In Israel's case, no political leaders have made the connection between law and order and Israeli Arab or Palestinian Arab irredentism. Indeed, since the Arab riots in 2000, Israel has simply stopped enforcing its laws in the Arab sector. This is true not only with regard to violent crimes and treason, but also in relation to lesser offenses. For instance, polygamy is illegal in Israel. Yet, over the past decade, the prevalence of polygamy among Israeli Beduin has grown to unprecedented levels.
 
Last spring the government announced its intention to contend with the issue by forming committees and support groups for children of polygamous marriages and women who are involved in these illegal relationships.
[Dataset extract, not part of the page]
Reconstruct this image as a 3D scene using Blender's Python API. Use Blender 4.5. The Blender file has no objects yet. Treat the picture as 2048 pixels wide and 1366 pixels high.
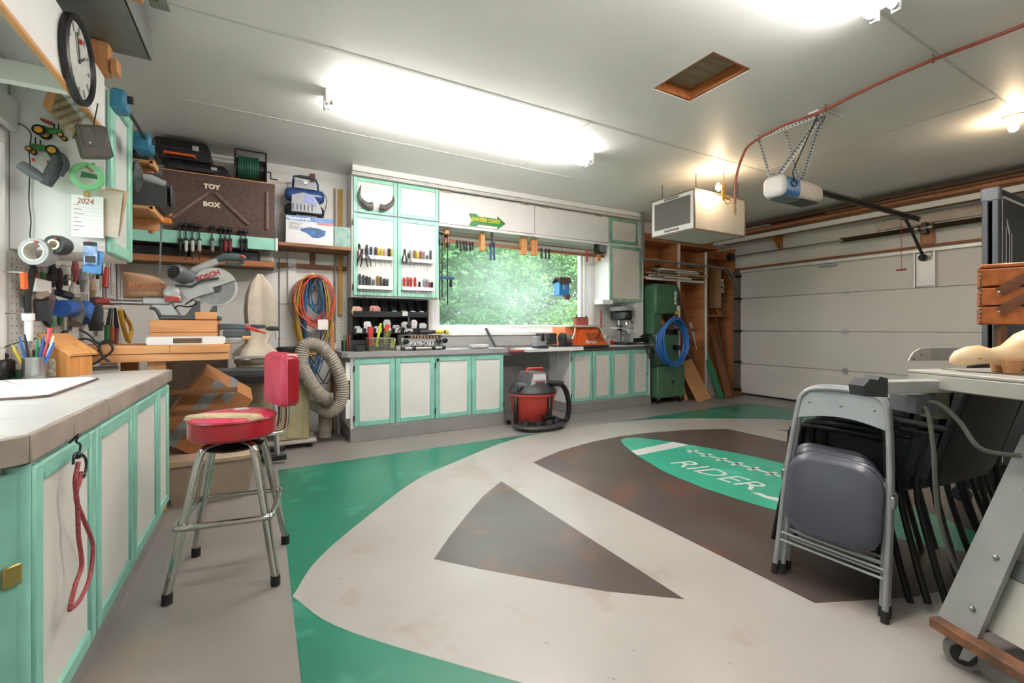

No thought was given to the obvious remedy of arresting the polygamous husbands and trying them for their crimes.
 
And this gets to the heart of the matter. While no doubt, historically, Israel has witnessed discrimination against members of its Arab sector, today, the chief form of discrimination they suffer is what US President George W. Bush has referred to as "the soft bigotry of low expectations." This of course causes both Israeli Jews and Arabs to feel contempt for the law and so increases the tendency of both Jews and Arabs to take the law into their own hands.
 
But more important, the pro-Arab discrimination of Israel's political and law enforcement arms has facilitated the radicalization of Arab Israeli society. Far from appeasing them, Israel has shown them that they are right to reject its authority. And their rejection of Israel - like their Palestinian Arab brethren's rejection of Israel - only increases as Israel seeks to appease them. By opting not to assert its authority over Arabs in Israel and the Palestinian Authority, by refraining from punishing their lawlessness and aggression against Jews, and even rewarding it, Israel guarantees that yet more dangerous attacks will soon follow.